### Instructions to follow
Take the data below and extract the lines from the one with "Continue the Blender Python script for this scene: part 2, from" to the one with "def LT(*a, **k): return", inclusive, exactly as written.

### Working data
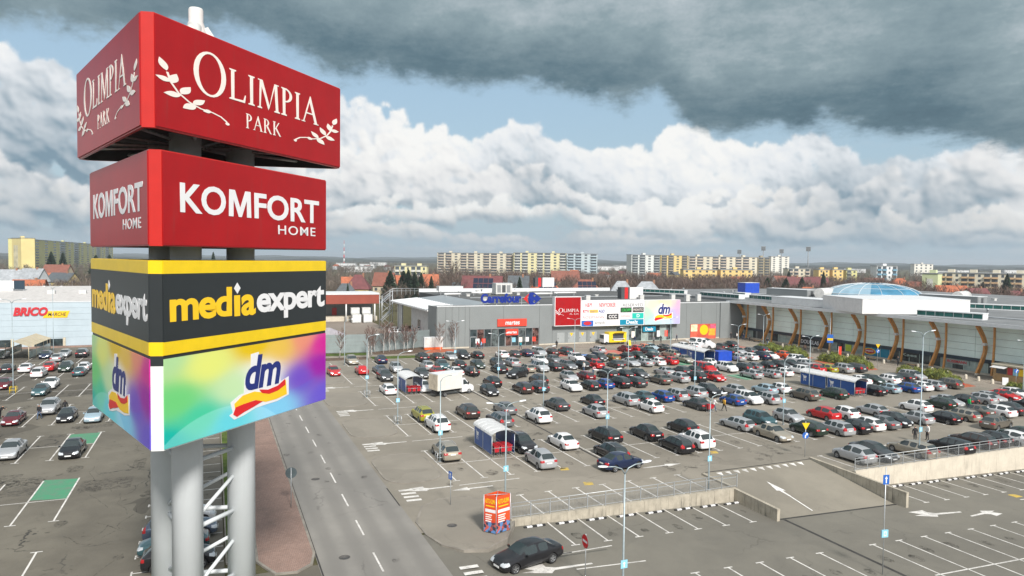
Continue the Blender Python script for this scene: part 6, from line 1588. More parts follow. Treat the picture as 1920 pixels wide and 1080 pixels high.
def car_meshes(kind):
    base = 'sedan' if kind == 'cabrio' else kind
    L, Wd, S = sections(base); hw = Wd / 2
    cowl, r0, r1, rw = roof_ix(S)
    if base in ('hatch', 'estate', 'suv', 'mpv', 'van'):
        r1 = [i for i, s in enumerate(S) if s[4] > max(q[4] for q in S) - .14][-1] if base != 'van' else 14
        rw = r1 + 2
    wf, wr, wrad = WHEELS[base]
    ring = []
    for (f, w, zb, zs, zt, ht) in S:
        W_ = hw * w; T = hw * ht * (w if zt - zs < .2 else 1); hi = zt - zs
        ring.append([(0, zb), (W_ * .80, zb), (W_ * .955, zb + .07), (W_ * .995, zb + (zs - zb) * .38), (W_ * .985, zb + (zs - zb) * .72), (W_ * .955, zs), (W_ * (.915 if hi > .2 else .86), zs + min(.035, hi * .35)), (T + (.012 if hi > .2 else 0), zt - (.045 if hi > .2 else .018)), (T * .86, zt - (.012 if hi > .2 else .005)), (0, zt + .012)])
    nR = len(ring[0]); bm = bmesh.new(); V = []
    for i, s in enumerate(S):
        y = L / 2 - s[0] * L; row = []
        for (x, z) in ring[i]: row.append(bm.verts.new((x, y, z)))
        mir = [bm.verts.new((-x, y, z)) for (x, z) in ring[i][1:-1]]
        V.append(row + mir[::-1])
    n = len(V[0]); last_side = len(S) - 1
    gl_side0 = cowl + 1
    # slots: 0 paint 1 screen 2 rear 3 right glass 4 left glass 5 trim 6 head 7 tail 8 well
    def fmat(i, k):
        kk = k if k < nR - 1 else n - 1 - k                            # 0..8 from the sill to the roof centre
        side = 3 if k < nR - 1 else 4
        if kk == 6:                                                    # glass band at the side
            pill = [j for j in range(r0, r1) if S[j + 1][0] - S[j][0] < .025]
            lastg = r1 if base not in ('sedan',) else r1
            if gl_side0 <= i < lastg: return 5 if i in pill else side
            if i == cowl: return 0
        if kk in (7, 8):
            if cowl <= i < r0: return 1
            if r1 <= i < rw: return 2
        if kk <= 1 and 1 < i < len(S) - 2: return 5
        return 0
    for i in range(len(S) - 1):
        for k in range(n):
            j = (k + 1) % n
            f = bm.faces.new((V[i][k], V[i][j], V[i + 1][j], V[i + 1][k])); f.material_index = fmat(i, k); f.smooth = True
    f = bm.faces.new(V[0][::-1]); f.material_index = 5; f = bm.faces.new(V[-1]); f.material_index = 0
    bm.normal_update(); bmesh.ops.recalc_face_normals(bm, faces=bm.faces)
    cr = bm.edges.layers.float.new('crease_edge')
    for e in bm.edges:
        ms = {f.material_index for f in e.link_faces}
        if len(ms) > 1 and ms & {1, 2, 3, 4}: e[cr] = .75
    me = D.meshes.new('tmp'); bm.to_mesh(me); bm.free()
    for k in range(9): me.materials.append(None)
    o = D.objects.new('tmp', me); COL.objects.link(o)
    sb = o.modifiers.new('s', 'SUBSURF'); sb.levels = 2; sb.render_levels = 2
    # wheel wells cut out of the shell
    cb = MB()
    for fy in (wf, wr):
        y = L / 2 - fy * L
        for s in (-1, 1):
            cb.tube([(s * (hw - .36), y, wrad + .01), (s * (hw + .3), y, wrad + .01)], wrad + .055, 20, m=8)
    cme = D.meshes.new('cut'); cme.from_pydata(cb.v, [], cb.f)
    for k in range(9): cme.materials.append(None)
    cme.polygons.foreach_set('material_index', cb.mi)
    co = D.objects.new('cut', cme); COL.objects.link(co)
    bmn = bmesh.new(); bmn.from_mesh(cme); bmesh.ops.recalc_face_normals(bmn, faces=bmn.faces); bmn.to_mesh(cme); bmn.free()
    bo = o.modifiers.new('b', 'BOOLEAN'); bo.object = co; bo.operation = 'DIFFERENCE'; bo.solver = 'EXACT'
    bpy.context.view_layer.update()
    full = D.meshes.new_from_object(o.evaluated_get(bpy.context.evaluated_depsgraph_get()))
    D.objects.remove(o); D.objects.remove(co)
    bm = bmesh.new(); bm.from_mesh(full)
    zmid = .62 if base not in ('suv', 'van') else .78
    H0 = dict(sedan=.60, hatch=.64, estate=.60, suv=.76, mpv=.70, van=.84)[base]; T0 = dict(sedan=.78, hatch=.84, estate=.84, suv=.93, mpv=.90, van=.90)[base]
    for f in bm.faces:
        c = f.calc_center_median(); fy = (L / 2 - c.y) / L
        if f.material_index == 0:
            if fy < .085 and abs(c.x) > hw * .42 and abs(c.z - H0 - fy * .9) < .075: f.material_index = 6
            elif fy < .03 and abs(c.x) < hw * .50 and H0 - .17 < c.z < H0 + .04: f.material_index = 5
            elif fy < .03 and abs(c.x) < hw * .62 and c.z < .34: f.material_index = 5
            elif fy > .945 and abs(c.x) > hw * .52 and (abs(c.z - T0) < .095 if base != 'estate' else T0 - .12 < c.z < T0 + .26): f.material_index = 7
            elif fy > .97 and c.z < (.36 if base != 'suv' else .50): f.material_index = 5
            elif base == 'suv' and c.z < .42: f.material_index = 5
            elif kind == 'cabrio' and c.z > 1.0 and .28 < fy < .86: f.material_index = 5
        if kind == 'cabrio' and f.material_index in (2, 3, 4) and fy > .6: f.material_index = 5
    out = {}
    groups = dict(body=(0, 5, 8), windscreen=(1,), rear_window=(2,), side_window=(3,), side_window_=(4,), headlight=(6, 1), headlight_=(6, -1), tail_light=(7, 1), tail_light_=(7, -1))
    for nm, g in groups.items():
        b2 = bm.copy(); dele = []
        for f in b2.faces:
            mi = f.material_index; keep = mi in g
            if nm.startswith('headl') or nm.startswith('tail'):
                keep = mi == g[0] and (f.calc_center_median().x > 0) == (g[1] > 0)
            if not keep: dele.append(f)
        bmesh.ops.delete(b2, geom=dele, context='FACES')
        m_ = D.meshes.new(nm.rstrip('_')); 
        if nm == 'body':
            for f in b2.faces: f.material_index = {0: 0, 5: 1, 8: 1}[f.material_index]
        else:
            for f in b2.faces: f.material_index = 0
        b2.to_mesh(m_); b2.free(); m_.materials.clear()
        if nm == 'body': m_.materials.append(CM['white']); m_.materials.append(M['trim'])
        else: m_.materials.append(M['headlamp'] if 'headl' in nm else M['taillamp'] if 'tail' in nm else M['carglass'])
        out[nm] = m_
    bm.free(); D.meshes.remove(full)
    # wheel
    b = MB(); r = wrad; wd = .20
    b.lathe([(r * .62, -wd / 2 + .02), (r * .70, -wd / 2), (r * .95, -wd / 2), (r, -wd / 2 + .04), (r, wd / 2 - .04), (r * .95, wd / 2), (r * .70, wd / 2), (r * .64, wd / 2 - .015)], n=20, m=0)
    n5 = 5
    b.lathe([(0.0, wd / 2 - .06), (r * .64, wd / 2 - .07)], n=20, m=2)
    for k in range(n5):
        a = 2 * PI * k / n5
        for sgn in (-1, 1):
            pass
        c, s = math.cos(a), math.sin(a); q = [(r * .10, -r * .10), (r * .64, -r * .16), (r * .66, r * .16), (r * .10, r * .10)]
        b.face([(u * c - v * s, u * s + v * c, wd / 2 - .02) for u, v in q], 1)
    b.lathe([(r * .60, wd / 2 - .03), (r * .60, wd / 2 - .012), (r * .66, wd / 2 - .012)], n=20, m=1)
    b.lathe([(0, wd / 2 - .012), (r * .16, wd / 2 - .016)], n=12, m=1)
    vv = [(z, y, x) for (x, y, z) in b.v]; b.v = vv; b.f = [tuple(reversed(f)) for f in b.f]
    out['wheel'] = b.mesh('wheel', [M['tyre'], M['rim'], M['trim']])
    b = MB(); b.box(-.26, .26, -.012, .012, -.055, .055); out['number_plate'] = b.mesh('number_plate', M['plate'])
    b = MB(); b.prism([(-.09, -.05), (.09, -.06), (.09, .03), (-.06, .06)], -.06, .07); out['mirror'] = b.mesh('mirror', CM['white'])
    out['dim'] = (L, hw, wf, wr, wrad, S, cowl, base)
    return out
CAR = {k: car_meshes(k) for k in ('sedan', 'hatch', 'estate', 'suv', 'mpv', 'van', 'cabrio')}
ROOFRAIL = {}
for k in ('estate', 'suv'):
    L, hw, wf, wr, wrad, S, cowl, base = CAR[k]['dim']; b = MB()
    zt = max(s[4] for s in S)
    for s in (-1, 1): b.tube([(s * hw * .55, L / 2 - .44 * L, zt + .0), (s * hw * .55, L / 2 - .5 * L, zt + .045), (s * hw * .55, L / 2 - .75 * L, zt + .03), (s * hw * .55, L / 2 - .82 * L, zt - .03)], .02, 5)
    ROOFRAIL[k] = b.mesh('roof_rails', M['galv'])
rv = random.Random(77)
def add_car(kind, col, x, y, rz, label, group, z=0.0, tilt=0.0, sc=1.0, rails=False):
    P = CAR[kind]; L, hw, wf, wr, wrad, S, cowl, base = P['dim']
    o = thing('parked_car' if kind != 'van' else 'parked_van', label, 'car' if kind != 'van' else 'van', (x, y, z), rz, group)
    if tilt: o.rotation_euler[1] = tilt
    o.scale = (sc * rv.uniform(.97, 1.02), sc * rv.uniform(.93, 1.05), sc * rv.uniform(.95, 1.06))
    b = link('body', P['body'], o); b.material_slots[0].link = 'OBJECT'; b.material_slots[0].material = CM[col]
    for nm in ('windscreen', 'rear_window', 'side_window', 'side_window_', 'headlight', 'headlight_', 'tail_light', 'tail_light_'):
        if len(P[nm].polygons): link(nm.rstrip('_'), P[nm], o)
    for fy in (wf, wr):
        for s in (1, -1):
            w = link('wheel', P['wheel'], o, (s * (hw - .115), L / 2 - fy * L, wrad)); 
            if s < 0: w.rotation_euler = (0, 0, PI)
    zf = .42 if base not in ('suv', 'van') else .52
    zr_ = dict(sedan=.74, hatch=.70, estate=.72, suv=.86, mpv=.78, van=.80)[base]
    link('number_plate', P['number_plate'], o, (0, L / 2 + .004, zf)); link('number_plate', P['number_plate'], o, (0, -L / 2 - .004 + .02, zr_))
    ym = L / 2 - (S[cowl][0] + .055) * L
    for s in (1, -1):
        m_ = link('mirror', P['mirror'], o, (s * (hw + .05), ym, S[cowl][3] + .10)); m_.material_slots[0].link = 'OBJECT'; m_.material_slots[0].material = CM[col]
        if s < 0: m_.scale = (-1, 1, 1)
    if rails and kind in ROOFRAIL: link('roof_rails', ROOFRAIL[kind], o)
    return o
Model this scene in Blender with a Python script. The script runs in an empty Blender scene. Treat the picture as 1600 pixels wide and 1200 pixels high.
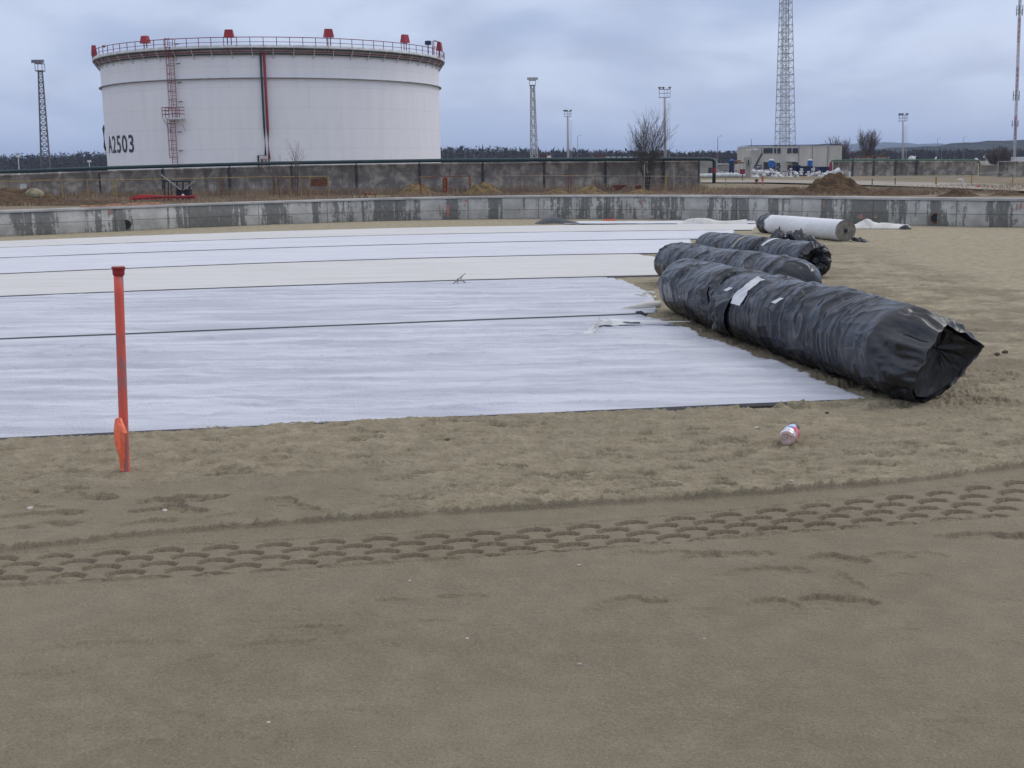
import bpy, math, random
import numpy as np
from mathutils import Vector, Matrix
random.seed(7)
R = math.radians
sc = bpy.context.scene
col = sc.collection

# ------------------------------------------------------------------ camera
F = 1800.0; EYE = 1.6
PITCH = math.atan(347.0 / F); ROLL = 0.013
cam_d = bpy.data.cameras.new("camera")
cam_d.sensor_width = 36; cam_d.lens = 36 * F / 1600
cam_d.clip_start = 0.05; cam_d.clip_end = 20000
cam = bpy.data.objects.new("camera", cam_d); col.objects.link(cam)
M3 = Matrix.Rotation(math.pi / 2 - PITCH, 3, 'X') @ Matrix.Rotation(-ROLL, 3, 'Z')
cam.matrix_world = Matrix.Translation((0, 0, EYE)) @ M3.to_4x4()
sc.camera = cam

# ------------------------------------------------------------------ light
SUN_EL, SUN_AZ = R(46), R(62)          # azimuth from +Y towards +X
sc.view_settings.view_transform = 'Standard'; sc.view_settings.look = 'None'
sc.view_settings.exposure = 0.27; sc.view_settings.gamma = 1.0
try: sc.view_settings.use_curve_mapping = False
except Exception: pass
w = bpy.data.worlds.new("World"); sc.world = w; w.use_nodes = True
nt = w.node_tree; nt.nodes.clear()
def N(t, ty, **kw):
    n = t.nodes.new(ty)
    for k, v in kw.items():
        if k[0] == 'i' and k[1:].isdigit(): n.inputs[int(k[1:])].default_value = v
        elif k in n.bl_rna.properties: setattr(n, k, v)
        else: n.inputs[k].default_value = v
    return n
def mth(t, op, a, b=None, c=None, clamp=False):
    n = t.nodes.new('ShaderNodeMath'); n.operation = op; n.use_clamp = clamp
    for i, v in enumerate((a, b, c)):
        if v is None: continue
        if isinstance(v, (int, float)): n.inputs[i].default_value = v
        else: t.links.new(v, n.inputs[i])
    return n.outputs[0]
def mixc(t, f, a, b, mode='MIX'):
    n = t.nodes.new('ShaderNodeMix'); n.data_type = 'RGBA'; n.blend_type = mode
    for i, v in ((0, f), (6, a), (7, b)):
        if isinstance(v, (int, float)): n.inputs[i].default_value = v
        elif isinstance(v, tuple): n.inputs[i].default_value = (*v[:3], 1)
        else: t.links.new(v, n.inputs[i])
    return n.outputs[2]
def ramp(t, v, lo, hi, a=0.0, b=1.0):
    n = t.nodes.new('ShaderNodeMapRange'); n.interpolation_type = 'SMOOTHSTEP'
    t.links.new(v, n.inputs[0])
    for i, x in enumerate((lo, hi, a, b)): n.inputs[i + 1].default_value = x
    return n.outputs[0]
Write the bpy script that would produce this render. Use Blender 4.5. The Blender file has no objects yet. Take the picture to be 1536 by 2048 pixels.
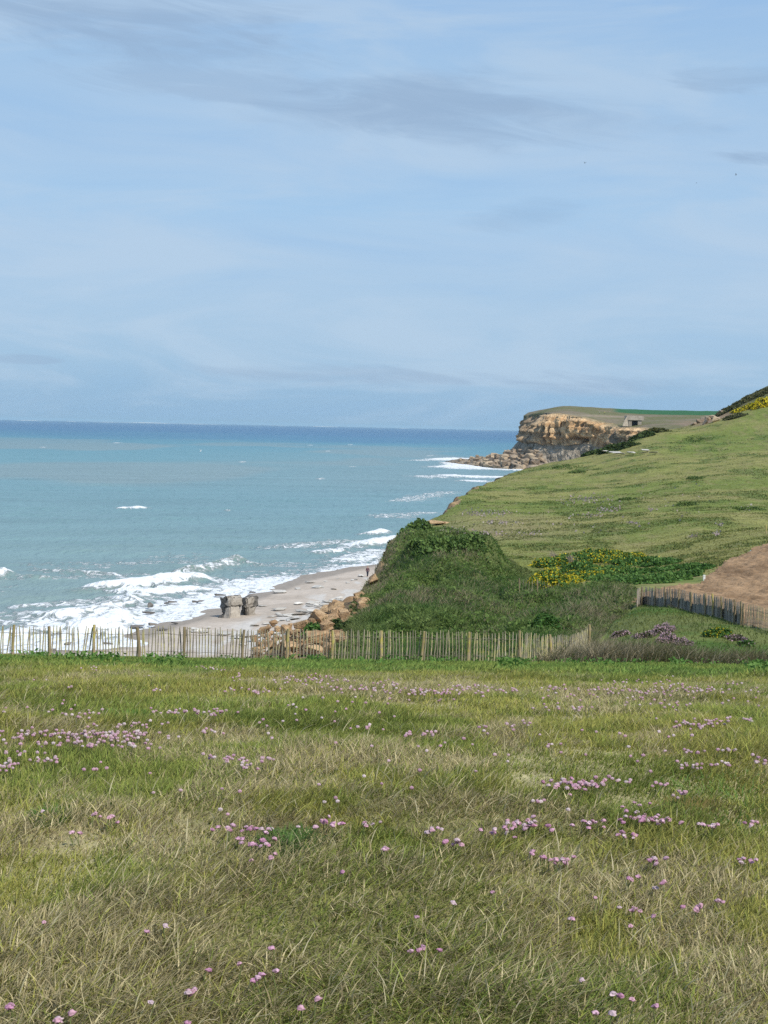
import bpy, bmesh, math, random
import numpy as np
from mathutils import Vector, Matrix, noise as mnoise

random.seed(7)
RNG = np.random.default_rng(11)
scene = bpy.context.scene
COL = scene.collection
R = math.radians

# ------------------------------------------------------------------ camera
EYE = 24.5                      # metres above the sea
F = 2960.0                      # focal length in pixels of the 1536 x 2048 photograph
PITCH, ROLL = R(-3.29), R(1.20)
ROT = Matrix.Rotation(R(90) + PITCH, 3, 'X') @ Matrix.Rotation(ROLL, 3, 'Z')
cam_d = bpy.data.cameras.new('camera')
cam_d.sensor_fit = 'VERTICAL'
cam_d.sensor_height = 36.0
cam_d.lens = F / 2048.0 * 36.0
cam_d.clip_start = 0.1
cam_d.clip_end = 120000.0
cam = bpy.data.objects.new('camera', cam_d)
COL.objects.link(cam)
cam.location = (0, 0, EYE)
cam.rotation_euler = ROT.to_euler()
scene.camera = cam
scene.render.resolution_x, scene.render.resolution_y = 768, 1024

# ------------------------------------------------------------------ light, sky, exposure
SUN_DIR = Vector((0.66, -0.70, 1.10)).normalized()
sun_d = bpy.data.lights.new('sun', 'SUN')
sun_d.energy = 4.5
sun_d.angle = R(0.55)
sun_d.color = (1.0, 0.955, 0.88)
sun = bpy.data.objects.new('sun', sun_d)
COL.objects.link(sun)
sun.rotation_euler = SUN_DIR.to_track_quat('Z', 'Y').to_euler()
sun.location = (60, -40, 120)

scene.view_settings.view_transform = 'Standard'
scene.view_settings.look = 'None'
scene.view_settings.exposure = 0.0
scene.view_settings.gamma = 1.0
scene.cycles.use_denoising = False
scene.cycles.max_bounces = 6
scene.cycles.transparent_max_bounces = 8
scene.cycles.volume_bounces = 0


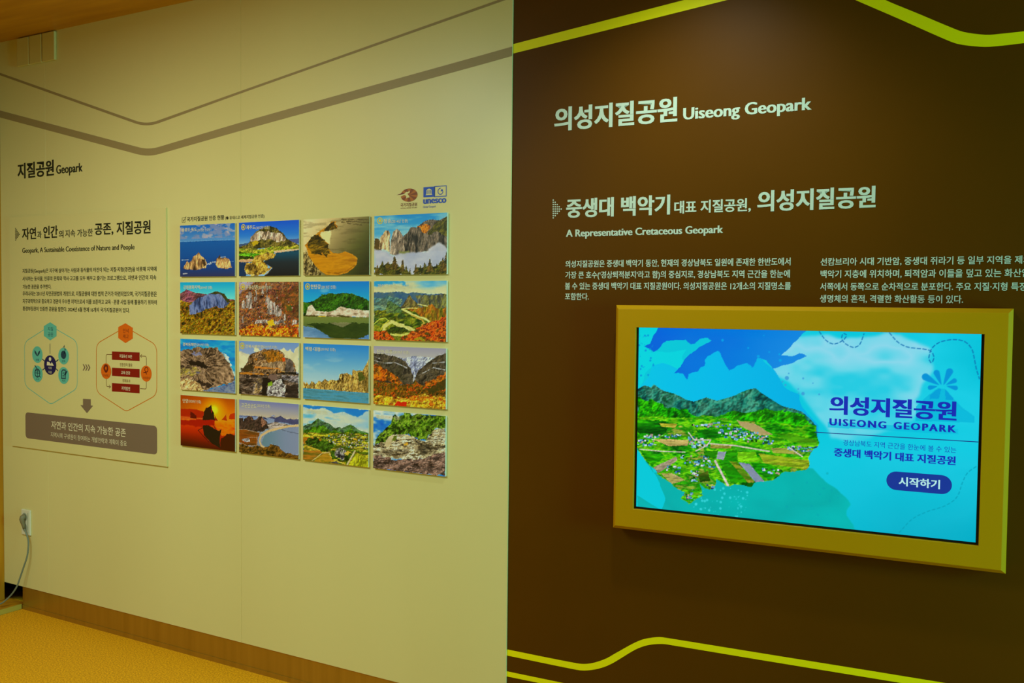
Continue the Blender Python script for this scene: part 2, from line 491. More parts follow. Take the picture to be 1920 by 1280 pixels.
band('wall_stripe', WR, [(948.9, 1257.7), (1054, 1279.5), (1140, 1297)], [(948.9, 1267.2), (1011.6, 1280), (1140, 1306)], M['lime'], 'short yellow green stripe at the bottom of the brown wall')

# ------------------------------------------------------------------ lettering on the brown wall
TH = .0008


def lettering(name, wall, parts, m, label, cat_='lettering'):
    """parts: list of (child name, [text geometry]); one child -> the thing is that mesh"""
    allv = [v for _, g in parts for q in g for v in q[0]]
    org = (min(v[0] for v in allv), 0, min(v[2] for v in allv))
    if len(parts) == 1:
        o = mesh(name, cat(*parts[0][1]), m, wall, org=org)
    else:
        o = empty(name, wall, org)
        for nm, g in parts: mesh(nm, cat(*g), m, parent=o)
    tag(o, label, cat_)
    return o


def RT(*a, **k): return T(a[0], WR, .0002, *a[1:], th=TH, **k)


def LT(*a, **k): return T(a[0], WL, .0002, *a[1:], th=TH, **k)


lettering('title_lettering', WR, [('korean_lettering', [RT('의성지질공원', 1039.5, 200.6, 245, 1270.3, (182.7, 229.7), bold=.018, heavy=.02)]),
                                  ('english_lettering', [RT('Uiseong Geopark', 1281, 200, 223, 1522, (185, 206.7), ref='H', bold=.006, heavy=.03)])], M['pale'], 'largest pale title lettering, alone near the top of the brown wall')
lettering('heading_lettering', WR, [('lettering', [RT('중생대 백악기', 1061.7, 372.9, 408, 1256.5, (364.8, 402.8), bold=.018, heavy=.02),
                                    RT('대표 지질공원,', 1264.3, 376.8, 400, 1408, (371.3, 396.8), bold=.016, heavy=.012),
                                    RT('의성지질공원', 1420, 356.5, 396, 1642.1, (349.2, 390.3), bold=.018, heavy=.02)])], M['pale'], 'bold pale heading beside the dotted arrow on the brown wall')
lettering('subheading_lettering', WR, [('lettering', [RT('A Representative Cretaceous Geopark', 1061.2, 429.6, 443.2, 1356, (423.6, 437.2), ref='H', bold=.006, heavy=.03)])], M['pale'], 'pale English line under the heading on the brown wall')
B = dict(bold=.012, heavy=.008)
lettering('paragraph_lettering', WR, [('lettering', [
    RT('의성지질공원은 중생대 백악기 동안, 현재의 경상남북도 일원에 존재한 한반도에서', 1060.4, 487.2, 500.6, 1482.3, (484, 498.4), **B),
    RT('가장 큰 호수(‘경상퇴적분지’라고 함)의 중심지로, 경상남북도 지역 근간을 한눈에', 1060, 508, 521.8, 1481, (506.4, 520.7), **B),
    RT('볼 수 있는 중생대 백악기 대표 지질공원이다. 의성지질공원은 12개소의 지질명소를', 1059.4, 529, 542.6, 1483, (529, 543.6), **B),
    RT('포함한다.', 1059.4, 549, 562.2, 1104, **B)])], M['pale'], 'four line pale paragraph starting above the left end of the gold frame')
lettering('paragraph_lettering', WR, [('lettering', [
    RT('선캄브리아 시대 기반암, 중생대 쥐라기 등 일부 지역을', 1538.5, 482.8, 497.4, 1896.6, (480, 495.2), tail=' 제외하고', **B),
    RT('백악기 지층에 위치하며, 퇴적암과 이들을 덮고 있는', 1538.5, 505.7, 520.5, 1877.6, (504.4, 520), tail=' 화산암이', **B),
    RT('서쪽에서 동쪽으로 순차적으로 분포한다. 주요 지질·지형', 1537.7, 529.6, 544, 1888.8, (529.6, 545), tail=' 특징은', **B),
    RT('생명체의 흔적, 격렬한 화산활동 등이 있다.', 1537.2, 552.6, 566.9, 1806, (553, 568.7), **B)])], M['pale'], 'pale paragraph cut off by the picture edge, above the right of the gold frame')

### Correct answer
Continue the Blender Python script for this scene: part 2, from line 491. More parts follow. Take the picture to be 1920 by 1280 pixels.
band('wall_stripe', WR, [(948.9, 1257.7), (1054, 1279.5), (1140, 1297)], [(948.9, 1267.2), (1011.6, 1280), (1140, 1306)], M['lime'], 'short yellow green stripe at the bottom of the brown wall')

# ------------------------------------------------------------------ lettering on the brown wall
TH = .0008


def lettering(name, wall, parts, m, label, cat_='lettering'):
    """parts: list of (child name, [text geometry]); one child -> the thing is that mesh"""
    allv = [v for _, g in parts for q in g for v in q[0]]
    org = (min(v[0] for v in allv), 0, min(v[2] for v in allv))
    if len(parts) == 1:
        o = mesh(name, cat(*parts[0][1]), m, wall, org=org)
    else:
        o = empty(name, wall, org)
        for nm, g in parts: mesh(nm, cat(*g), m, parent=o)
    tag(o, label, cat_)
    return o


def RT(*a, **k): return T(a[0], WR, .0002, *a[1:], th=TH, **k)


def LT(*a, **k): return T(a[0], WL, .0002, *a[1:], th=TH, **k)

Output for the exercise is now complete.